In 1986 I was desperately trying to find like minds. I wanted more than anything to be a writer but there was nobody at the sixth form college in Warrington where I was studying for ‘A’ levels who was similarly driven. Then I heard from one of the older boys in my form about a writers’ group in town that he sometimes attended. It was hosted one evening a week by a poet called Gary Boswell in a cold, prefabricated unit (now demolished) on Museum Street. I went along and met Gary, and the other members of the group, and continued for a year or so until the group disbanded. On one occasion, Gary invited Rupert Loydell along as a guest speaker. Rupert edited (edits! it is still going) a small press publication called Stride. He brought some free copies for us to take home. Inside these magazines were mentions of other small press markets looking for stories.
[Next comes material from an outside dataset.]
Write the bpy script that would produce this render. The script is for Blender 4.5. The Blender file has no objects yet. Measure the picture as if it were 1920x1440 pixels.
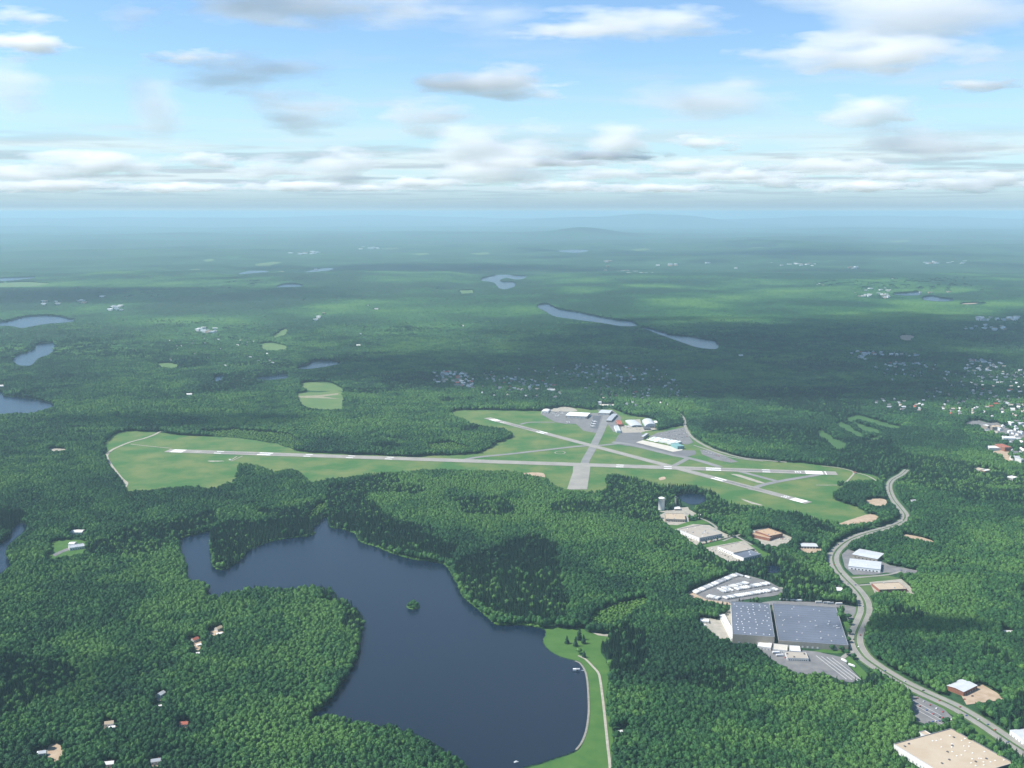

All of this is a long-winded way to explain how I first learned about Joel Lane, who died on Tuesday. It was through the small press publications being produced in the middle to late ’80s that first alerted me to a wonderfully dark, perceptive and very British voice. It was also the first voice in fiction that really called to me, as if something stoppered inside had been uncorked. He wrote fearlessly, honestly, with verve and crunch, and narrated urban horror stories about places I recognised. He became a great influence and it was wonderful to finally meet him at the Midland hotel, Birmingham, in 1992 when I attended Fantasycon for the first time.

We became good friends. He visited me when I was living in Morecambe, studying for my MA in 1993. In an age when people were turning more and more to word processors and electric typewriters (one email he wrote to me after sending him a PDF while I was putting together the Gutshot project, for which Joel provided the closing story, reads: There’s no attached PDF on my screen. I have no doubt you sent one but my PC won’t register it. Technology hates me. It’s mutual. I have no solution except smashing my computer, which won’t give me a proof, or burning down the house, which won’t help anyone. If this were the wild west I’d know what to do, but you know what? It isn’t), he was resolutely old school, writing long letters to me in his unusual, almost childish handwriting, very neat (I wonder how many bottles of Tippex he went through), the words transferred so hard to the paper that the back of the page felt like Braille. He would send me mix tapes he’d created (Joel cared very deeply about music and had deep knowledge of and an eclectic taste in it) with titles such as The Miserablist Tape [you ever heard]). Sometimes he would phone me and we’d talk about how we were doing, what we were working on, what we were reading and listening to. Once, in that soft, lightly lisping voice of his he told me he’d been a bit fed up – health issues, problems at work, etc – and then he sighed and said: ‘I’ve been reading a lot of Polish war poetry lately…’

His fiction is sometimes difficult, but in a good way. It often paints a bleak picture, but it is underpinned by love and hope and humour. Joel was a very funny guy. He was also deeply thoughtful and ludicrously intelligent. And he was generous with his time, reading drafts of new stories, offering detailed constructive criticism, encouragement and suggestions. He became greatly animated when I told him I wanted to write about insects for The Unblemished, and rattled off a list of authors I’d do well to read. I hardly ever saw him angry, but he was fiercely against injustice of any kind. He was one of those rare people who are more concerned for those around them than for themselves.

Since getting married and having children, I saw and heard less of him and now, of course, I’m regretting that. At least I got to see him once a year at Fantasycon, and I will always remember him from those times, in his tight-fitting jeans and silk shirts, rubbing at his head as if trying to quell the machinations of his brilliant mind, carrying his plastic carrier bag of books. Hi… how are things with you?

It’s unbearable to come to terms with the knowledge I’ll never see him again, but I’m privileged to have known him. And how lovely that we will always have his many, many outstanding stories to help remind us.

Nothing lasts for ever, and there’s no eternal. Everything falls apart in the end.